In his 1920 Preface to the French and German editions of his 1917 pamphlet, Imperialism, the Highest Stage of Capitalism, Lenin writes:
‘Capitalism has grown into a world system of colonial oppression and of the financial strangulation of the overwhelming majority of the population of the world by a handful of “advanced” countries. And this “booty” is shared between two or three powerful world plunderers armed to the teeth (America, Great Britain, Japan)…’
His theory, one of the leaflets explained, treats
‘imperialism as a global phenomenon of the leading capitalist powers whose great financial houses, allied to their transnational corporations, seek to dominate, exploit, and rob the whole planet. The imperialist powers exploit not only their own working class but the working class in the semi colonies of the global south, bankrupting their industries and reducing their economies to suppliers of raw materials and primary products to the metropolitan markets. The booty thus won is used to buy off an aristocracy of labour via the trade union bureaucracy…’
However,
‘Neither Russia nor China are imperialist powers, they are not integrated into the IMF and World Bank and cannot extract surplus value from the global south in that way, even if China in particular aspires to do so’ (Socialist Fight).
Another leaflet openly concedes that, nevertheless, Russia is capitalist:
‘Although Russia has been a capitalist state since 1991 it is not an imperialist power in its own right… Russia is not part of the “imperialist club” but a relatively backward, dependent capitalist economy.’
So, on this theory, the world is divided into ‘imperialist’ capitalist states, ‘non-imperialist’ capitalist states and the semi-colonial global South. The first make super-profits from exploiting the last while the non-imperialist capitalist states only make average profits because they are not in a position to exploit the global South, only their own working class.
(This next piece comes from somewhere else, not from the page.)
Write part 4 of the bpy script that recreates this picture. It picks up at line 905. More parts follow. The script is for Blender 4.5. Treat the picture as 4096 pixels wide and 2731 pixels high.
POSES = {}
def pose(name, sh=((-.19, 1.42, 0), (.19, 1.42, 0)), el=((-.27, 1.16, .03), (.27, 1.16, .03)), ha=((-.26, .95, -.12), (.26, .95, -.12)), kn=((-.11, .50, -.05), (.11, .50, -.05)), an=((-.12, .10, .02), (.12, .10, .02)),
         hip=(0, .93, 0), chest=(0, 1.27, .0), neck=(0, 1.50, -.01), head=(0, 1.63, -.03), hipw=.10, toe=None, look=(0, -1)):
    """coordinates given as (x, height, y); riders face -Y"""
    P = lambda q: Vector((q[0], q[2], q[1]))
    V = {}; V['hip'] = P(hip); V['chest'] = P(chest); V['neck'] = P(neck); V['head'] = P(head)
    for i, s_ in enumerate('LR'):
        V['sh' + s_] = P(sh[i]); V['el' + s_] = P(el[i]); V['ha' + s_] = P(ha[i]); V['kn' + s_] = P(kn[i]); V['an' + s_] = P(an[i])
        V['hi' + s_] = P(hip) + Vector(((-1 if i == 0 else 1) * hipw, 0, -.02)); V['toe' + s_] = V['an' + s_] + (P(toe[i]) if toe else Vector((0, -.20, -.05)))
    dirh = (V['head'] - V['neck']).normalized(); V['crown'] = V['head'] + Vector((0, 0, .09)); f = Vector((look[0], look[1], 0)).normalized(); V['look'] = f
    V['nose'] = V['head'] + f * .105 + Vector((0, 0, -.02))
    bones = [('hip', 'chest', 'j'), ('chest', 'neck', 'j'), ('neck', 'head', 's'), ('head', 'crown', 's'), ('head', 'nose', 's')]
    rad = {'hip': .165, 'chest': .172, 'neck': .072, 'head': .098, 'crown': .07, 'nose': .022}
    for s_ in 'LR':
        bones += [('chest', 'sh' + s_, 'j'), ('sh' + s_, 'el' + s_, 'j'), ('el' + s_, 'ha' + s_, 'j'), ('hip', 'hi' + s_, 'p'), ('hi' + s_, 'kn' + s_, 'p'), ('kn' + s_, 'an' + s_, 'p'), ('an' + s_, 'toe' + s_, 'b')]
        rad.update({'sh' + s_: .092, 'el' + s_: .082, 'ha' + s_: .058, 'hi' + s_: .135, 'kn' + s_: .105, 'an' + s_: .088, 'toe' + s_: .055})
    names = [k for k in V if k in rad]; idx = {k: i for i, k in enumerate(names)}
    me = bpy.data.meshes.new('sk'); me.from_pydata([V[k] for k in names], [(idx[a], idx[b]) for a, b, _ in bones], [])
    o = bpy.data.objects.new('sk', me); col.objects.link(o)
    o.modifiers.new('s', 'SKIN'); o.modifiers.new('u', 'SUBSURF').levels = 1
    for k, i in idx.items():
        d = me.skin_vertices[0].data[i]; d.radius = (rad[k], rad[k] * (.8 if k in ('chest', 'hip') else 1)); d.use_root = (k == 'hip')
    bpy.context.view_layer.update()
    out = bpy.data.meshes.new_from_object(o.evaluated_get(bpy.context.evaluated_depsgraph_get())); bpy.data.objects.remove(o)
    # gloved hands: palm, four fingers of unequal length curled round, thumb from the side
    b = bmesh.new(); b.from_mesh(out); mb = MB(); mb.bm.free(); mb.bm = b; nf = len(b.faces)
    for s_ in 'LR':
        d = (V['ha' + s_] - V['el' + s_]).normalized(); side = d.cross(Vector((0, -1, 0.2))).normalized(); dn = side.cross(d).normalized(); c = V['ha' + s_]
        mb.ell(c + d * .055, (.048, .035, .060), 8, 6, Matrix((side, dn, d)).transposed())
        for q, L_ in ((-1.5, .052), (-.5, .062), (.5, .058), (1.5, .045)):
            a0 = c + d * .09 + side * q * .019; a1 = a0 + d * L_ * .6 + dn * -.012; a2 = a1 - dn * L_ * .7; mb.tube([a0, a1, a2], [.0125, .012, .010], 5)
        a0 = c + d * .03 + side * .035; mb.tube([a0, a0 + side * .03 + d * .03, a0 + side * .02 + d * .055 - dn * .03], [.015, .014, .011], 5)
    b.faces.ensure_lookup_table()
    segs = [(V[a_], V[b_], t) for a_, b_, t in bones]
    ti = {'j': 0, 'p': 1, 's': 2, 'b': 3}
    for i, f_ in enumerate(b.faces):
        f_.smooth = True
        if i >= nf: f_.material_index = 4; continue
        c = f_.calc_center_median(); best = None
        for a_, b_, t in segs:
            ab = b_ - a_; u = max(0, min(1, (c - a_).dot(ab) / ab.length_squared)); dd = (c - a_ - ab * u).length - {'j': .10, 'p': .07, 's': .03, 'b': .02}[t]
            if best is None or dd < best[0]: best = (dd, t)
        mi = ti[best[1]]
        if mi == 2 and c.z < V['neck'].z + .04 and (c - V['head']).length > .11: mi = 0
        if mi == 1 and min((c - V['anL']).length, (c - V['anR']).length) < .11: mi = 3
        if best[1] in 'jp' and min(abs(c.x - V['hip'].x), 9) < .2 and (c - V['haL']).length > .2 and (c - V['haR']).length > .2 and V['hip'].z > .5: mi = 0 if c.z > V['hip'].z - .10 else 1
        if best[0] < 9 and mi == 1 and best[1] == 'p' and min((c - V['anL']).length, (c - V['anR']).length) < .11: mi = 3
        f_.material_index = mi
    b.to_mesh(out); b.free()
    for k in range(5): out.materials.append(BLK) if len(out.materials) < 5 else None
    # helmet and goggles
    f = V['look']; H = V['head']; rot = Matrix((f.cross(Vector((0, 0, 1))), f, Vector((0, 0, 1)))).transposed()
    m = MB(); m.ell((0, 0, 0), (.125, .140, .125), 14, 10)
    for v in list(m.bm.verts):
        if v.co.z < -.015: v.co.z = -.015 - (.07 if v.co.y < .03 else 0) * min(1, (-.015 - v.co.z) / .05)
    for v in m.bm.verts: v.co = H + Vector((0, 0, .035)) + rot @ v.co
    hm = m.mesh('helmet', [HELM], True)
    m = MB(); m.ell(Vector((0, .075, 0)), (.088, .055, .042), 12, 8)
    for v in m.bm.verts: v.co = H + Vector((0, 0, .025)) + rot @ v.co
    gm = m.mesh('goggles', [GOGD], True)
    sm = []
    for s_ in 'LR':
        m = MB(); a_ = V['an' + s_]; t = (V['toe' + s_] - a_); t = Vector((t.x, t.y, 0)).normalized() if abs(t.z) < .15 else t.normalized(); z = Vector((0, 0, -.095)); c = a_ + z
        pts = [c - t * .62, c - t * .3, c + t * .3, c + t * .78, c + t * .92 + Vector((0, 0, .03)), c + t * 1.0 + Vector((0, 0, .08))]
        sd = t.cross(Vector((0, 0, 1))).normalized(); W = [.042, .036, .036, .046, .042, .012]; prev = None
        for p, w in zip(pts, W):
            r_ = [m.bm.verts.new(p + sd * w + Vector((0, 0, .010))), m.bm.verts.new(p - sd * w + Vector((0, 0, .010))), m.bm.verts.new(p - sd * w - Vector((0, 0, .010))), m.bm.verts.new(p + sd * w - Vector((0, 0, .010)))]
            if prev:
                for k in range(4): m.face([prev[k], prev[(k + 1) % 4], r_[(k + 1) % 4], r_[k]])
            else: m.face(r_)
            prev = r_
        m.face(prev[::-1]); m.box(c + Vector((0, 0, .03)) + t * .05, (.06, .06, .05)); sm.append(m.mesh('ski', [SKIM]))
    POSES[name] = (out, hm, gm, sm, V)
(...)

Where this rather tortuous argumentation is leading to is a justification for supporting Russia in its current war with NATO and Ukraine. ‘Imperialist hands off Russia!’, ‘For the right of Russia to defend itself against imperialist encroachment!’, the leaflets proclaim.

Besides being a flagrant departure from the socialist position that there is nothing at stake in wars between capitalist states justifying the loss of a single drop of working class blood, this also has the perverse result of justifying supporting Germany in WW2 since it too was a capitalist state that did not then directly benefit from colonial plunder (even if it aspired to), was excluded from the international payments system (then based on gold), and was surrounded by hostile imperialist states.

Imperialism, in the sense of capitalist states struggling amongst each other to acquire, keep and control sources of raw materials, trade routes, investment outlets and markets with the strongest in military terms doing best, is not an entirely misleading concept, but it is a product of capitalism. It doesn’t make sense to divide capitalist states into ‘imperialist’ and ‘non-imperialist’ – and even less to take the side of the weaker against the strongest – as all of them are involved in the game.